What is astounding about the planned development is how short its life will be. Schrank tells me that the latest data from the University of Innsbruck suggest that by 2050, 80% of this glacier will have retreated anyway. The building work is estimated to take six years. Even if construction started today, the resort would only run for 24 years.

But the real kings of the valleys are not the glaciers, but the lift companies. In Austria, these are part of complex business networks that include not just the lifts, but resort hotels and ski-rental shops too. Many are still within family dynasties. Sölden, one of the two resorts behind the Pitztal-Ötztal merger, is one such operation. It is part owned and managed by Jakob Falkner, aka the “Snow King”, who reigns over the resort his father founded in 1955, according to Addendum, an Austrian investigative news site. Falkner likes to court international publicity through grand marketing gestures. The James Bond movie “Spectre” was filmed here in 2015 and now has its own visitor experience at the summit of one of the mountains. One of his favourite mantras is: “tourism never stands still”.
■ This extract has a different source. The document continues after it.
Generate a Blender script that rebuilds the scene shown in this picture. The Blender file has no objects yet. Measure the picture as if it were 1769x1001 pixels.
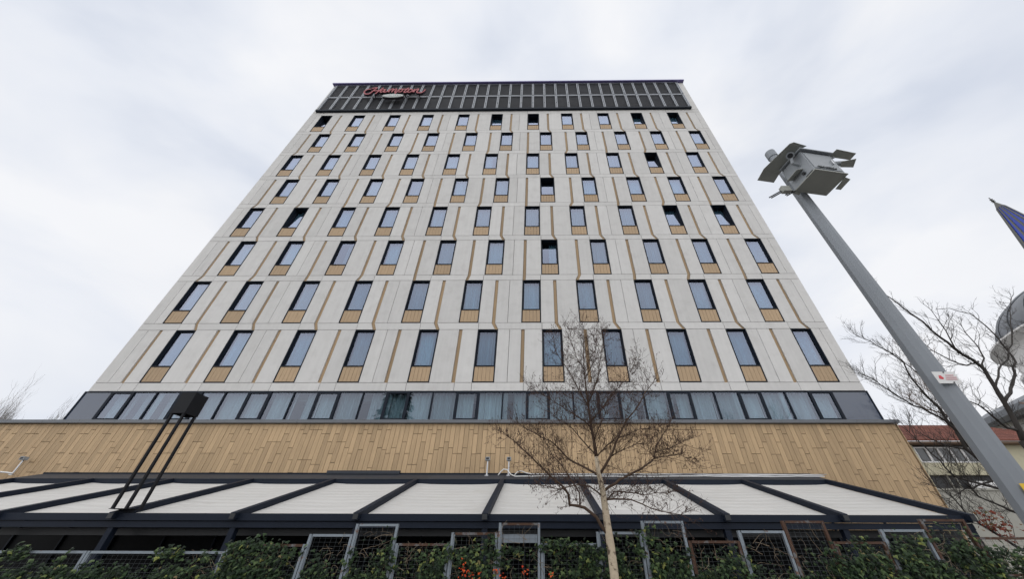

Although there is a state law preventing new ski resorts being built on glaciers, an exception was made in 2006 for resorts that join up with each other. What followed has been described by Schrank as an “arms race”, with Austrian ski resorts seeking to merge in order to offer tourists the largest amount of skiable terrain. Now most of the biggest resorts in France and Austria are the results of mergers, with the lifts connecting previously separate ski areas. Austria has 433 resorts: recent lift-connection projects mean it now has 16 resorts that generate over 1m visits per season – more resorts of that size than anywhere in the world. The retreat of the snow gives another incentive to expand onto higher ground, where precipitation is more likely to come in the form of snow rather than rain and temperatures are lower.

Historically, expansion has generally been welcomed by the locals for the boost it gives to the economy. I visit an après-ski bar in the valley that seems to be stuck in a time warp. Disco lights and Euro-beats entertain an empty dance floor, while goat skulls, stuffed bears and promotional literature for the Pitztal-Ötztal development adorn the wood-carved walls. You can see why some people would want a mega-resort to lift things up here. Yet public opinion appears to be firmly against the plans. A recent poll by a Tyrolean newspaper found 70% of locals were against the resort merger. One local snowboarder told me there is a growing movement against mass tourism in the Alps. Like a growing number of sports enthusiasts who are acutely aware of the fragility of the mountain environment, she feels locals have plenty of ski resorts already and that these developments only serve those in the tourism industry. “Enough is enough,” she said, describing how for her, snowboarding is about connecting with nature.

This backlash against big developments has been seen elsewhere. An expansion at nearby St Anton was refused last year by the courts on the grounds of landscape protection. Opposition against Pitztal-Ötztal hasn’t just come from environmental NGOs such as WWF and Friends of Nature. The coalition includes the Austrian Alpine Club, the country’s biggest organisation of skiers and snowboarders, who are the very people the development plans to attract. For now, the development is on hold, pending an environmental impact assessment, a condition of EU. “But it’s not over,” says Schrank. “The area isn’t saved yet.”

Snow and slush Jeremy Jones in Damüls

In Damüls, a resort in the neighbouring state of Vorarlberg, I spend the day with Jeremy Jones, a professional snowboarder from America. Damüls is popular with German and Dutch holidaymakers, who like its traditional wooden huts with kitsch interiors, though locals come here for the off-piste. It’s relatively low-lying but boasts a great snow record. In 2006 it was named “the snowiest village in the world”, yet we find ourselves dodging patches of grass as we climb a ridge that should have been thick with the stuff.

“We used to talk about doing first descents of mountains,” Jones tells me. “But now we’re starting to use the phrase ‘last descent’.” He is well aware of the existential crisis facing snowsports but is determined to push for systemic change. He set up Protect Our Winters, an environmental NGO, that lobbies politicians to act on carbon emissions while working to engage the outdoor-sports industry to meet its obligation to the planet. “20 years from now,” he says, “am I going to look back and say: ‘You know what? The issue wasn’t as big as I thought it was, I probably did too much. Or am I going to say: ‘Fuck I didn’t do enough’?”

On chairlifts, holidaymakers don’t want to talk about the environment with me (it’s a definite vibe killer), but those living here bring it up all the time. The Alps is the largest inbound ski market in the world and Austria takes in more foreign ski visitors than any other country, while locals make up less than 10% of visitor numbers. The country is looking to attract even more skiers in the future from China and other parts of Asia. To keep up with the demand amid poor snowfall and mild temperatures, a growing number of resorts rely on snowmaking machines throughout the season or close certain pistes altogether. The Climate Change Centre Austria estimates climate change could cost Austrian tourism €300m ($327m) a year.

But even for those in the midst of the thaw, the future can be hard to glimpse. That evening, I run into Hans, the manager of my hotel in Damüls. A lifelong skier with a wardrobe of eye-catching waistcoats, he built this wooden guest house himself in 1987 and owns the scariest bottles of Schnapps I’ve ever seen. I ask if he is worried about climate change. “No,” he laughs. “I don’t believe in it. We’ve always had warm weather here, lots of snow there. It’s always been like that,” he reassures me, “and it always will be.”